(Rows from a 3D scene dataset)
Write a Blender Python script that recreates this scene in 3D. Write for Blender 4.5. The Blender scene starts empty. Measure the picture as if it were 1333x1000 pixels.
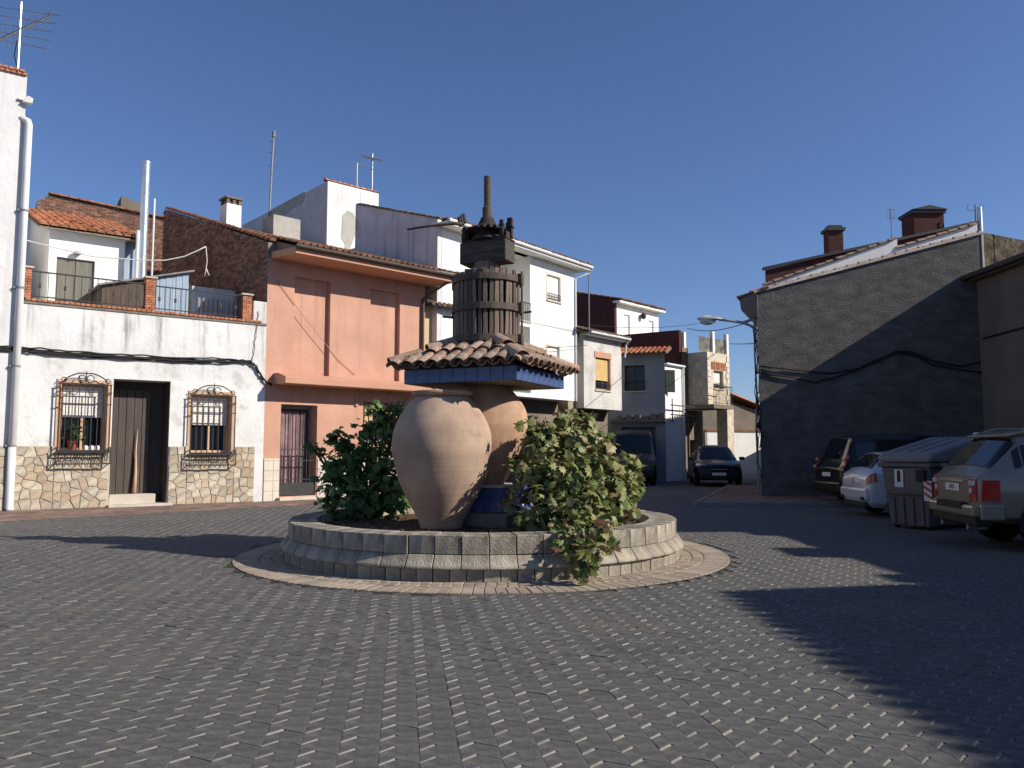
import bpy, bmesh, math, random
import numpy as np
from mathutils import Vector, Matrix
random.seed(11)
rnd = random.random
def U(a, b): return random.uniform(a, b)
SC = bpy.context.scene
COL = SC.collection
# ---------------------------------------------------------------- camera, sky, sun, exposure
FPX = 1040.0; PITCH = math.atan(87/1040); EYE = 1.5
cam = bpy.data.cameras.new('camera'); camo = bpy.data.objects.new('camera', cam); COL.objects.link(camo)
cam.sensor_width = 36; cam.lens = 36*FPX/1333; cam.clip_start = .05; cam.clip_end = 2000
camo.location = (0, 0, EYE); camo.rotation_euler = (math.pi/2+PITCH, 0, 0)
SC.camera = camo
ELEV = math.radians(31); AZ = (0.970, -0.243)          # towards the sun
SUN = Vector((AZ[0]*math.cos(ELEV), AZ[1]*math.cos(ELEV), math.sin(ELEV)))
W = bpy.data.worlds.new('World'); SC.world = W; W.use_nodes = True
nt = W.node_tree; bg = nt.nodes['Background']
sky = nt.nodes.new('ShaderNodeTexSky'); sky.sky_type = 'NISHITA'; sky.sun_disc = False
sky.sun_elevation = ELEV; sky.sun_rotation = math.atan2(AZ[0], AZ[1])
sky.altitude = 700; sky.air_density = 1.0; sky.dust_density = 0.5; sky.ozone_density = 6
hs = nt.nodes.new('ShaderNodeHueSaturation'); hs.inputs['Saturation'].default_value = 1.0
nt.links.new(sky.outputs[0], hs.inputs['Color']); tint = nt.nodes.new('ShaderNodeMix'); tint.data_type = 'RGBA'; tint.blend_type = 'MULTIPLY'; tint.inputs[0].default_value = 1; tint.inputs[7].default_value = (1.04, .985, 1.075, 1)
nt.links.new(hs.outputs[0], tint.inputs[6]); nt.links.new(tint.outputs[2], bg.inputs[0]); bg.inputs[1].default_value = 0.091
sl = bpy.data.lights.new('sun', 'SUN'); sl.energy = 5.0; sl.angle = math.radians(.5); sl.color = (1, .93, .82)
so = bpy.data.objects.new('sun', sl); COL.objects.link(so); so.rotation_euler = SUN.to_track_quat('Z', 'Y').to_euler(); so.location = (30, -8, 30)
SC.view_settings.view_transform = 'Standard'; SC.view_settings.look = 'None'
SC.view_settings.gamma = 1; SC.view_settings.use_curve_mapping = False; SC.view_settings.exposure = 0.25
SC.cycles.max_bounces = 6

# ---------------------------------------------------------------- measuring helpers (pixel of the survey photo -> point in the place)
def ray(px, py):
    xc = (px-666.5)/FPX; yc = (500-py)/FPX; c, s = math.cos(PITCH), math.sin(PITCH)
    return Vector((xc, c-yc*s, s+yc*c))
def g(px, py, z=0):
    d = ray(px, py); t = (z-EYE)/d.z
    return Vector((d.x*t, d.y*t, z))
def onY(px, py, Y):
    d = ray(px, py); t = Y/d.y
    return Vector((d.x*t, Y, EYE+d.z*t))

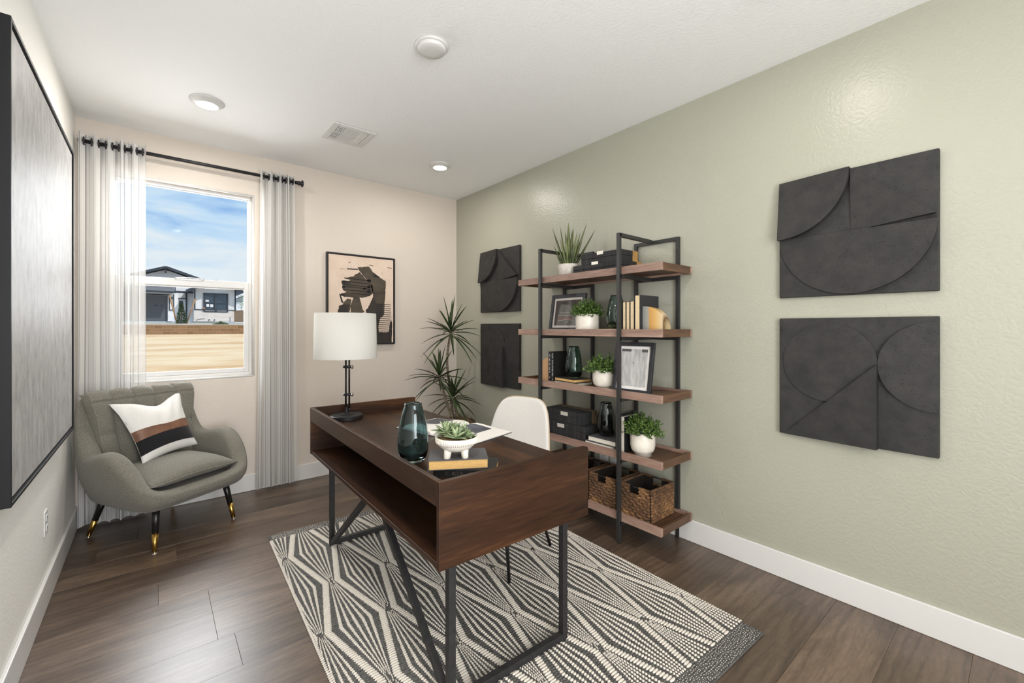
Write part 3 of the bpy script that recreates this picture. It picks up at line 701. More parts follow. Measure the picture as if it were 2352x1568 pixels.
# ================================================================ ARMCHAIR
AR = math.atan2(.52, .855); AC = (.053, 3.695, 0)
t = ac = thing('armchair', 'grey wool tub armchair with channelled back and brass tipped black legs', 'armchair', AC, AR)
# stations: lateral x (left side negative), y backwards; bottom xy, crest xyz, inner thickness
ST = [  # bx, by, cx, cy, cz, ix, iy  (inner top point)
 (0, -.35, 0, -.385, .350, 0, -.30), (-.15, -.35, -.15, -.385, .352, -.15, -.30), (-.245, -.345, -.26, -.378, .362, -.235, -.30),
 (-.285, -.325, -.325, -.345, .400, -.262, -.285), (-.305, -.26, -.368, -.265, .500, -.272, -.235), (-.31, -.18, -.395, -.165, .590, -.285, -.155),
 (-.31, -.09, -.405, -.07, .605, -.295, -.06), (-.305, .0, -.395, .02, .575, -.29, .02), (-.30, .09, -.38, .12, .560, -.275, .09),
 (-.295, .15, -.366, .175, .610, -.268, .145), (-.29, .19, -.356, .215, .700, -.266, .185), (-.28, .22, -.348, .248, .800, -.268, .22), (-.27, .235, -.340, .254, .872, -.272, .230),
 (-.26, .25, -.330, .270, .895, -.266, .240), (-.25, .262, -.302, .284, .900, -.250, .243), (-.20, .265, -.25, .288, .903, -.20, .243), (-.11, .268, -.14, .290, .904, -.11, .245), (0, .268, 0, .291, .905, 0, .246)]
ring = ST+[(-a, b, -c, d, e_, -f, g) for a, b, c, d, e_, f, g in ST[-2:0:-1]]
bm = bmn(); rows = []
for (bx, by, cx, cy, cz, ix, iy) in ring:
    out_ = Vector((cx-ix, cy-iy, 0)); out_ = out_.normalized() if out_.length > 1e-6 else Vector((0, -1, 0))
    B_ = Vector((bx, by, .245)); C_ = Vector((cx, cy, cz)); I_ = Vector((ix, iy, cz-.008))
    h = cz-.245
    low = B_+out_*(.012)+Vector((0, 0, .028))
    mid = B_.lerp(C_, .38)+out_*(.022+.055*min(h, .4)); mid.z = .245+h*.38
    mid2 = B_.lerp(C_, .72)+out_*(.014+.035*min(h, .35)); mid2.z = .245+h*.74
    crest_o = C_.copy()+out_*.004; crest_o.z = cz-.016
    top = (C_+I_)/2; top.z = cz+.006
    ib = Vector((ix*.97, iy*.97 if iy < .1 else iy-.05, .30))
    bi = Vector((bx*.72, by*.72, .245))
    rows.append([bm.verts.new(p) for p in (bi, B_, low, mid, mid2, crest_o, top, I_, I_.lerp(ib, .5), ib)])
n_ = len(rows)
for i in range(n_):
    a, b = rows[i], rows[(i+1) % n_]
    for k in range(len(a)): bm.faces.new((a[k], a[(k+1) % len(a)], b[(k+1) % len(a)], b[k]))
body = obj('body', bm, M['chair_cloth'], ac, world=False, smooth=True, sub=2)
part('deck', [('box', -.24, -.30, .25, .24, .22, .335)], M['chair_cloth'], ac, world=False, bevel=.01)
# seams (piping) following the arm fronts and crest
def pipe(pts, r_=.0028): 
    bm = bmn(); tube(bm, pts, r_, 6, False); obj('piping', bm, M['chair_seam'], ac, world=False, smooth=True)
def cat(P_, n=6):
    P_ = [Vector(p) for p in P_]; out_ = []
    for i in range(len(P_)-1):
        p0 = P_[max(i-1, 0)]; p1 = P_[i]; p2 = P_[i+1]; p3 = P_[min(i+2, len(P_)-1)]
        for k in range(n):
            t_ = k/n; out_.append(.5*((2*p1)+(p2-p0)*t_+(2*p0-5*p1+4*p2-p3)*t_*t_+(3*p1-p0-3*p2+p3)*t_**3))
    return out_+[P_[-1]]
from mathutils.bvhtree import BVHTree
bpy.context.view_layer.update(); dg = bpy.context.evaluated_depsgraph_get(); ev = body.evaluated_get(dg); em = ev.to_mesh()
BV = BVHTree.FromPolygons([v.co.copy() for v in em.vertices], [tuple(p.vertices) for p in em.polygons]); ev.to_mesh_clear()
for sx in (-1, 1):
    for P_ in ([(-.40, .14, .56), (-.412, .06, .58), (-.418, -.03, .605), (-.416, -.10, .612), (-.405, -.17, .595), (-.392, -.23, .53), (-.372, -.28, .45), (-.340, -.33, .36), (-.305, -.355, .28), (-.285, -.35, .248)],):
        Q_ = []
        for p in cat([(sx*-p[0]*-1 if sx < 0 else -p[0], p[1], p[2]) for p in P_], 8):
            h_ = BV.find_nearest(p)
            if h_[0]: Q_.append(h_[0]+h_[1]*.0005)
        pipe(Q_, .0027)
# inner back with five channels
CH = [(.118, .35), (.150, .50), (.178, .64), (.196, .78), (.209, .862), (.222, .897), (.244, .914), (.270, .912), (.286, .896)]
def channel(u, v):
    hw = .255+.062*min(1, v/.5)-.026*max(0, min(1, (v-.70)/.12)); xx = (2*u-1)*hw; c = u*5; f = min(1, max(0, c-math.floor(c))) if u < 1 else 1.0
    bulge = .027*(max(0, math.sin(PI*f))**.42)
    q = v*(len(CH)-1); i = min(len(CH)-2, int(q)); k = q-i; y = CH[i][0]+(CH[i+1][0]-CH[i][0])*k; z = CH[i][1]+(CH[i+1][1]-CH[i][1])*k
    d = Vector((CH[i+1][0]-CH[i][0], CH[i+1][1]-CH[i][1])).normalized()
    ed = max(0, 1-min(v, 1-v)*14)
    b_ = bulge*(1-.7*ed)*(1-.72*max(0, min(1, (v-.66)/.2)))-.010*math.exp(-((v-.50)/.010)**2)-.010*math.exp(-((v-.27)/.010)**2)
    s_ = abs(2*u-1); y -= .035*s_**3*max(0, math.sin(PI*min(1, v*1.25)))
    if s_ > .985 and v < .72: y += .05
    return (xx, y-d.y*b_, z+d.x*b_)
bm = bmn(); grid(bm, 81, 72, channel)
grid(bm, 2, 2, lambda u, v: ((2*u-1)*.255, .235, .36+v*.51))
obj('channel_back', bm, M['chair_cloth'], ac, world=False, smooth=True)
for uu in (.018, .982): pipe([channel(uu, .06+i*.88/40) for i in range(41)], .0028)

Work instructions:
Look through the entries above for the word "were". Copy every line where it shows up.

Solution below:
Write a Blender Python script that recreates this scene in 3D. Write for Blender 4.5. The Blender scene starts empty. Measure the picture as if it were 1333x1000 pixels.
Write part 3 of the bpy script that recreates this picture. It picks up at line 701. More parts follow. Measure the picture as if it were 2352x1568 pixels.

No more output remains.